--- Start of Dataset section ---
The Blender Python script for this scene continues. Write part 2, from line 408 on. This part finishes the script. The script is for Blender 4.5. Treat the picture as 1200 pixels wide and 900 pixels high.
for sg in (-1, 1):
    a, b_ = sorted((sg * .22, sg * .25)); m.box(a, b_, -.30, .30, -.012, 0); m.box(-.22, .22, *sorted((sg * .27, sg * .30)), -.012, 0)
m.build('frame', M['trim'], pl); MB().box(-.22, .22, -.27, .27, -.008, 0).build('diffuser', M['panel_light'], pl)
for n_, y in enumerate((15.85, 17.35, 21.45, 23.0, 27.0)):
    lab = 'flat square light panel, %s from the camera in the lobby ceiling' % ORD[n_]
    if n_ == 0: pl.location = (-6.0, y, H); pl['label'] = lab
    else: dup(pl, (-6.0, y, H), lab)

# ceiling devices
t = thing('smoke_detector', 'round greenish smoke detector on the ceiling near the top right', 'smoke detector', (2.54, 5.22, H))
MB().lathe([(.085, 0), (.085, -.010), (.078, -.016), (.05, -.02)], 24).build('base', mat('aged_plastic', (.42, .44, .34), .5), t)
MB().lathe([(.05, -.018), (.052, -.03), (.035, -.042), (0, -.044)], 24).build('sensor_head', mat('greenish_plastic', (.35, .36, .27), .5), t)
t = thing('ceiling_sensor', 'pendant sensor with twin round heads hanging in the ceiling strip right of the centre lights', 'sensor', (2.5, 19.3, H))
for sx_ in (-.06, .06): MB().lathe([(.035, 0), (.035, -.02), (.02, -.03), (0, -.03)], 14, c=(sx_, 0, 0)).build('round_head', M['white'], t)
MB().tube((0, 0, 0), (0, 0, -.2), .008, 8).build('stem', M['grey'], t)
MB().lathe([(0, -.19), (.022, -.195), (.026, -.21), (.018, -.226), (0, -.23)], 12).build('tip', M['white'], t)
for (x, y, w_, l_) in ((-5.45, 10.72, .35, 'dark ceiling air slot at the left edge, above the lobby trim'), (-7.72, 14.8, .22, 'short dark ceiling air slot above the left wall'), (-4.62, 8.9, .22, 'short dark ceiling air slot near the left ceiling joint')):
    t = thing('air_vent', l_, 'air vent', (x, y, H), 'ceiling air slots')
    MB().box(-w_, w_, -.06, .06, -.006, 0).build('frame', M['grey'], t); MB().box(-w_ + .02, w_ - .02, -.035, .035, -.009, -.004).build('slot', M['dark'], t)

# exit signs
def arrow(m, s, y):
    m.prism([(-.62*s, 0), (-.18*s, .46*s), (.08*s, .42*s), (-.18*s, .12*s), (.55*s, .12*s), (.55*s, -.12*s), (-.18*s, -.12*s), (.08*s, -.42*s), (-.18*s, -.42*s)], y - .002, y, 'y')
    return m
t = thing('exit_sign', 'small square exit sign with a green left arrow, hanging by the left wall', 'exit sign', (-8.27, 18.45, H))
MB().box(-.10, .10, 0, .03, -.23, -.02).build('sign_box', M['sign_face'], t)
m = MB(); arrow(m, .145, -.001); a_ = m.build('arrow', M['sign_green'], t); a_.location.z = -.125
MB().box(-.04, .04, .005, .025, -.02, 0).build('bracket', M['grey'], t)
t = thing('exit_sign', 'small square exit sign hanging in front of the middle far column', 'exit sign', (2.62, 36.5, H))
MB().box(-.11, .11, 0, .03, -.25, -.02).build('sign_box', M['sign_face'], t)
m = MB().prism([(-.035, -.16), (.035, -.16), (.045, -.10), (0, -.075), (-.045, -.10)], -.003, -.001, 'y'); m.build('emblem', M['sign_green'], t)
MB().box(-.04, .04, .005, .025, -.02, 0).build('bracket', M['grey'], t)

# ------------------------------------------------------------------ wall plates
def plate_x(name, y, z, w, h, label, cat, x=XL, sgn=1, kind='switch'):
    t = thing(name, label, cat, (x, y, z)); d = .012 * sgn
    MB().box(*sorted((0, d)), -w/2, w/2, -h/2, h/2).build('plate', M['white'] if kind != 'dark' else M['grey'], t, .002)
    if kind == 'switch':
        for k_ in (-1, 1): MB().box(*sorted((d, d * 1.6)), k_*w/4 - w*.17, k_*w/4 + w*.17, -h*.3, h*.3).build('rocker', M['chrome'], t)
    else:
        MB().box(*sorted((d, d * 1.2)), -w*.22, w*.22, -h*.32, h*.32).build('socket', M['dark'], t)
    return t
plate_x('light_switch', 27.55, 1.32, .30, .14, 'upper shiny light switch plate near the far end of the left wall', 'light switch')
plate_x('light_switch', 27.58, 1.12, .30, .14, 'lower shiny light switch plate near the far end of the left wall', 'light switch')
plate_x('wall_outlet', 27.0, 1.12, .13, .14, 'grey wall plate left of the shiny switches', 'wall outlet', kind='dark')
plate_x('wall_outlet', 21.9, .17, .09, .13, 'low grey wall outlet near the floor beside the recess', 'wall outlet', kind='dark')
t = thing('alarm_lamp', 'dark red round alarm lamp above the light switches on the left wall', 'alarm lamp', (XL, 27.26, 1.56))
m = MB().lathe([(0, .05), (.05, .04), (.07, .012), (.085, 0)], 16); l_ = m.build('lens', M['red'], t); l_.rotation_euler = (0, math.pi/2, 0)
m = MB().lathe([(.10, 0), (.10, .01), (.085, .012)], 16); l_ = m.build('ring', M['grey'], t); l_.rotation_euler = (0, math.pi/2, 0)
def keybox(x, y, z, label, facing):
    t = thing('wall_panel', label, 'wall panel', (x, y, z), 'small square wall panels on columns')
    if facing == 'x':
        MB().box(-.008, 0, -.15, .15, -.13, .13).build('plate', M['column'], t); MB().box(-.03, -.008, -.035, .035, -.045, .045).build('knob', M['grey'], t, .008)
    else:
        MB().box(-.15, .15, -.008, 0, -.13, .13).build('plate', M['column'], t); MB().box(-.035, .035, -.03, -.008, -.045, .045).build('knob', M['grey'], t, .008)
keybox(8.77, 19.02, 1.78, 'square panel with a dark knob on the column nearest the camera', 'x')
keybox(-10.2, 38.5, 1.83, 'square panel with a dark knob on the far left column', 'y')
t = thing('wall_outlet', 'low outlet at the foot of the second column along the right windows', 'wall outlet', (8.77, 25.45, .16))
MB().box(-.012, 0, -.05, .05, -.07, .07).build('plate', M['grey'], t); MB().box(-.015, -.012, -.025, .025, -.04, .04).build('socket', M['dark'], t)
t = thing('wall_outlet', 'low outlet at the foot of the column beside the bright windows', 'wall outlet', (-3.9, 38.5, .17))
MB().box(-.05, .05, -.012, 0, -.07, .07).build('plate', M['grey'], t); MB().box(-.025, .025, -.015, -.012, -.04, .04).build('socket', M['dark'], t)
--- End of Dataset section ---
Exercise — Extract all of the data exactly as written.

Exercise output —
The Blender Python script for this scene continues. Write part 2, from line 408 on. This part finishes the script. The script is for Blender 4.5. Treat the picture as 1200 pixels wide and 900 pixels high.
for sg in (-1, 1):
    a, b_ = sorted((sg * .22, sg * .25)); m.box(a, b_, -.30, .30, -.012, 0); m.box(-.22, .22, *sorted((sg * .27, sg * .30)), -.012, 0)
m.build('frame', M['trim'], pl); MB().box(-.22, .22, -.27, .27, -.008, 0).build('diffuser', M['panel_light'], pl)
for n_, y in enumerate((15.85, 17.35, 21.45, 23.0, 27.0)):
    lab = 'flat square light panel, %s from the camera in the lobby ceiling' % ORD[n_]
    if n_ == 0: pl.location = (-6.0, y, H); pl['label'] = lab
    else: dup(pl, (-6.0, y, H), lab)

# ceiling devices
t = thing('smoke_detector', 'round greenish smoke detector on the ceiling near the top right', 'smoke detector', (2.54, 5.22, H))
MB().lathe([(.085, 0), (.085, -.010), (.078, -.016), (.05, -.02)], 24).build('base', mat('aged_plastic', (.42, .44, .34), .5), t)
MB().lathe([(.05, -.018), (.052, -.03), (.035, -.042), (0, -.044)], 24).build('sensor_head', mat('greenish_plastic', (.35, .36, .27), .5), t)
t = thing('ceiling_sensor', 'pendant sensor with twin round heads hanging in the ceiling strip right of the centre lights', 'sensor', (2.5, 19.3, H))
for sx_ in (-.06, .06): MB().lathe([(.035, 0), (.035, -.02), (.02, -.03), (0, -.03)], 14, c=(sx_, 0, 0)).build('round_head', M['white'], t)
MB().tube((0, 0, 0), (0, 0, -.2), .008, 8).build('stem', M['grey'], t)
MB().lathe([(0, -.19), (.022, -.195), (.026, -.21), (.018, -.226), (0, -.23)], 12).build('tip', M['white'], t)
for (x, y, w_, l_) in ((-5.45, 10.72, .35, 'dark ceiling air slot at the left edge, above the lobby trim'), (-7.72, 14.8, .22, 'short dark ceiling air slot above the left wall'), (-4.62, 8.9, .22, 'short dark ceiling air slot near the left ceiling joint')):
    t = thing('air_vent', l_, 'air vent', (x, y, H), 'ceiling air slots')
    MB().box(-w_, w_, -.06, .06, -.006, 0).build('frame', M['grey'], t); MB().box(-w_ + .02, w_ - .02, -.035, .035, -.009, -.004).build('slot', M['dark'], t)

# exit signs
def arrow(m, s, y):
    m.prism([(-.62*s, 0), (-.18*s, .46*s), (.08*s, .42*s), (-.18*s, .12*s), (.55*s, .12*s), (.55*s, -.12*s), (-.18*s, -.12*s), (.08*s, -.42*s), (-.18*s, -.42*s)], y - .002, y, 'y')
    return m
t = thing('exit_sign', 'small square exit sign with a green left arrow, hanging by the left wall', 'exit sign', (-8.27, 18.45, H))
MB().box(-.10, .10, 0, .03, -.23, -.02).build('sign_box', M['sign_face'], t)
m = MB(); arrow(m, .145, -.001); a_ = m.build('arrow', M['sign_green'], t); a_.location.z = -.125
MB().box(-.04, .04, .005, .025, -.02, 0).build('bracket', M['grey'], t)
t = thing('exit_sign', 'small square exit sign hanging in front of the middle far column', 'exit sign', (2.62, 36.5, H))
MB().box(-.11, .11, 0, .03, -.25, -.02).build('sign_box', M['sign_face'], t)
m = MB().prism([(-.035, -.16), (.035, -.16), (.045, -.10), (0, -.075), (-.045, -.10)], -.003, -.001, 'y'); m.build('emblem', M['sign_green'], t)
MB().box(-.04, .04, .005, .025, -.02, 0).build('bracket', M['grey'], t)

# ------------------------------------------------------------------ wall plates
def plate_x(name, y, z, w, h, label, cat, x=XL, sgn=1, kind='switch'):
    t = thing(name, label, cat, (x, y, z)); d = .012 * sgn
    MB().box(*sorted((0, d)), -w/2, w/2, -h/2, h/2).build('plate', M['white'] if kind != 'dark' else M['grey'], t, .002)
    if kind == 'switch':
        for k_ in (-1, 1): MB().box(*sorted((d, d * 1.6)), k_*w/4 - w*.17, k_*w/4 + w*.17, -h*.3, h*.3).build('rocker', M['chrome'], t)
    else:
        MB().box(*sorted((d, d * 1.2)), -w*.22, w*.22, -h*.32, h*.32).build('socket', M['dark'], t)
    return t
plate_x('light_switch', 27.55, 1.32, .30, .14, 'upper shiny light switch plate near the far end of the left wall', 'light switch')
plate_x('light_switch', 27.58, 1.12, .30, .14, 'lower shiny light switch plate near the far end of the left wall', 'light switch')
plate_x('wall_outlet', 27.0, 1.12, .13, .14, 'grey wall plate left of the shiny switches', 'wall outlet', kind='dark')
plate_x('wall_outlet', 21.9, .17, .09, .13, 'low grey wall outlet near the floor beside the recess', 'wall outlet', kind='dark')
t = thing('alarm_lamp', 'dark red round alarm lamp above the light switches on the left wall', 'alarm lamp', (XL, 27.26, 1.56))
m = MB().lathe([(0, .05), (.05, .04), (.07, .012), (.085, 0)], 16); l_ = m.build('lens', M['red'], t); l_.rotation_euler = (0, math.pi/2, 0)
m = MB().lathe([(.10, 0), (.10, .01), (.085, .012)], 16); l_ = m.build('ring', M['grey'], t); l_.rotation_euler = (0, math.pi/2, 0)
def keybox(x, y, z, label, facing):
    t = thing('wall_panel', label, 'wall panel', (x, y, z), 'small square wall panels on columns')
    if facing == 'x':
        MB().box(-.008, 0, -.15, .15, -.13, .13).build('plate', M['column'], t); MB().box(-.03, -.008, -.035, .035, -.045, .045).build('knob', M['grey'], t, .008)
    else:
        MB().box(-.15, .15, -.008, 0, -.13, .13).build('plate', M['column'], t); MB().box(-.035, .035, -.03, -.008, -.045, .045).build('knob', M['grey'], t, .008)
keybox(8.77, 19.02, 1.78, 'square panel with a dark knob on the column nearest the camera', 'x')
keybox(-10.2, 38.5, 1.83, 'square panel with a dark knob on the far left column', 'y')
t = thing('wall_outlet', 'low outlet at the foot of the second column along the right windows', 'wall outlet', (8.77, 25.45, .16))
MB().box(-.012, 0, -.05, .05, -.07, .07).build('plate', M['grey'], t); MB().box(-.015, -.012, -.025, .025, -.04, .04).build('socket', M['dark'], t)
t = thing('wall_outlet', 'low outlet at the foot of the column beside the bright windows', 'wall outlet', (-3.9, 38.5, .17))
MB().box(-.05, .05, -.012, 0, -.07, .07).build('plate', M['grey'], t); MB().box(-.025, .025, -.015, -.012, -.04, .04).build('socket', M['dark'], t)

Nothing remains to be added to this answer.